There are security forces deployed in east Mosul but Umm Sameer accused them of "negligence" in their work.

CTS fighters have now moved out to prepare for an assault on the city's west bank.

"We have handed over this part of the city to the army," Abdulwahab al-Saadi, a top CTS commander, told AFP.

He admitted that insecurity remained in the east and blamed it on the fact that "jihadists on the west side continue to fire mortar rounds."

IS still here

But weaponised drones and mortar fire are not the only security concerns for east Mosul residents.

"The security shortcomings in east Mosul are obvious," said Amer al-Bek, an activist with a local civil society group, criticising "the lack of professionalism of some of the security forces."

Residents of four villages that lie just north of the city limits on the east bank of the Tigris have said that armed IS fighters are still in their midst.

"There are around 100 of them in the area, walking around freely with their weapons and combat gear," said one resident who would not give his name for fear of retribution, adding that the jihadists had recently executed several villagers.

"Why is the army not liberating our villages," another resident asked.

In the city proper, the number of residents who stayed on during the fighting made effective screening almost impossible.

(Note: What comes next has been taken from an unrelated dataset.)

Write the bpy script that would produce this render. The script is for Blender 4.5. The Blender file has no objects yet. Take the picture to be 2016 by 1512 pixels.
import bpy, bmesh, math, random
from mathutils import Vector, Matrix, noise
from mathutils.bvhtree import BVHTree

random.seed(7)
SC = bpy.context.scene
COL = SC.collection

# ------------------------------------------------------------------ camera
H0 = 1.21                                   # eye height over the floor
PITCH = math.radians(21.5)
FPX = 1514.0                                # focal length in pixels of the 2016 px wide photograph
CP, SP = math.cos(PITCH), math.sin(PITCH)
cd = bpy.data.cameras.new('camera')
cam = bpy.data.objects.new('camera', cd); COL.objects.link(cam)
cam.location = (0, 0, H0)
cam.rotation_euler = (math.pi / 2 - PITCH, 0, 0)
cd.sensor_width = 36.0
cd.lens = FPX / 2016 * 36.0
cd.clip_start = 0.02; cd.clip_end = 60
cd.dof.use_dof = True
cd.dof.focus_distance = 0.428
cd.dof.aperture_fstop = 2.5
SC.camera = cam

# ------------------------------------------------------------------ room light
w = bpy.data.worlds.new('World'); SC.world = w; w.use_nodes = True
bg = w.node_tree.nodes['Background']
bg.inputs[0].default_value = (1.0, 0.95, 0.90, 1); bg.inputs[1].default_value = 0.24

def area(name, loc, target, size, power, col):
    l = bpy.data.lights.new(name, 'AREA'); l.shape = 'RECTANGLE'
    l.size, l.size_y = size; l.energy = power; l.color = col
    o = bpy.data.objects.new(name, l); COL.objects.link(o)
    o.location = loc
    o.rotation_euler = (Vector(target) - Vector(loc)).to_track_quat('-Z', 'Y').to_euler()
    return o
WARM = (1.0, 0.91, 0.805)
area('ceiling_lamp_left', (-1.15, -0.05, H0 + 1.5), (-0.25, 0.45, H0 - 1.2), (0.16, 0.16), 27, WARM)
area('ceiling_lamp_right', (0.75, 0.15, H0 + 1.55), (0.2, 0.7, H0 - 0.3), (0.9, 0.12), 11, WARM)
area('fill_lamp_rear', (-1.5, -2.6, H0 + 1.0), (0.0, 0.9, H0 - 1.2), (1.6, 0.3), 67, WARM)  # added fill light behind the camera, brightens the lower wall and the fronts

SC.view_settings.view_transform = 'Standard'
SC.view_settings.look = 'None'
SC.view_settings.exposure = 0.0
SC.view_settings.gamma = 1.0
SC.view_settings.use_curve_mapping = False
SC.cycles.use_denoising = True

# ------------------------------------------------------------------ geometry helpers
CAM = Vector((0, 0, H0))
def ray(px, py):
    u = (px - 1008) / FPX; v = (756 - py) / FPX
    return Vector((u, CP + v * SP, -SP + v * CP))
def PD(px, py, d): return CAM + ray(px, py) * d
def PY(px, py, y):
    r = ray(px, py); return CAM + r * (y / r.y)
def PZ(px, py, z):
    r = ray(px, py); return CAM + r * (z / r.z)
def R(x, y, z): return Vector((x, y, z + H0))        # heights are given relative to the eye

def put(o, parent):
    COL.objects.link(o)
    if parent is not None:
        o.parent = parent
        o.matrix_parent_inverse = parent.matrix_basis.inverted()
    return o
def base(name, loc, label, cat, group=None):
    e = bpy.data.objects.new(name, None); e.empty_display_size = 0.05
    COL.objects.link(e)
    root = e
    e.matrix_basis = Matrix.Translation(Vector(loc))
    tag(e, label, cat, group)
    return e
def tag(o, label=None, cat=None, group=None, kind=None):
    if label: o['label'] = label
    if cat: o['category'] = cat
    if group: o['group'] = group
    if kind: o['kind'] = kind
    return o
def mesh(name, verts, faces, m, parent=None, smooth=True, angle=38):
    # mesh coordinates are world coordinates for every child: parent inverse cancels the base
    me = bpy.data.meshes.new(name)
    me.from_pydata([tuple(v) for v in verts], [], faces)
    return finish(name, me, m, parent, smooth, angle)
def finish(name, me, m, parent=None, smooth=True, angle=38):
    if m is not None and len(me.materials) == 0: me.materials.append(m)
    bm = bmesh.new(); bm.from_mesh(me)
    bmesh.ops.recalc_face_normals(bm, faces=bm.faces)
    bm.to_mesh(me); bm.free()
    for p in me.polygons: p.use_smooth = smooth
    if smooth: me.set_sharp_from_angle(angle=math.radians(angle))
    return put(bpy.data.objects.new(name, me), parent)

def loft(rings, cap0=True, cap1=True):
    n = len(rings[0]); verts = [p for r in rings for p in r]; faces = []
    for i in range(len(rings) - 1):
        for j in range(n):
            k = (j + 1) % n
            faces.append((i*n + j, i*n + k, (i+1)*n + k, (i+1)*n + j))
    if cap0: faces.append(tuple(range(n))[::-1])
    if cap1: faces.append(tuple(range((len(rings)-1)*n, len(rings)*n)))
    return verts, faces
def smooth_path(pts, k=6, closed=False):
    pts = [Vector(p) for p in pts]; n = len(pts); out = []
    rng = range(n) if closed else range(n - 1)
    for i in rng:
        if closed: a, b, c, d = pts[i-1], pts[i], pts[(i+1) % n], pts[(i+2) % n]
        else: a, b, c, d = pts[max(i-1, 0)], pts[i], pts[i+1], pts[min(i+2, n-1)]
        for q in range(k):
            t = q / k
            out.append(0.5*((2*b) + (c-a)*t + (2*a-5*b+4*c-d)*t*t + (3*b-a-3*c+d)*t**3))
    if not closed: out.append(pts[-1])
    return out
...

The Institute for the Study of War said last week that the "inability to find a suitable hold force is also creating openings for IS to reinfiltrate, as shown by several attacks in eastern Mosul."

Besides the immediate impact on the lives of civilians, the think tank warned that such "re-infiltrations" could also affect upcoming efforts to retake the west side, "forcing the ISF (Iraqi security forces) to fight on two fronts to recapture the city."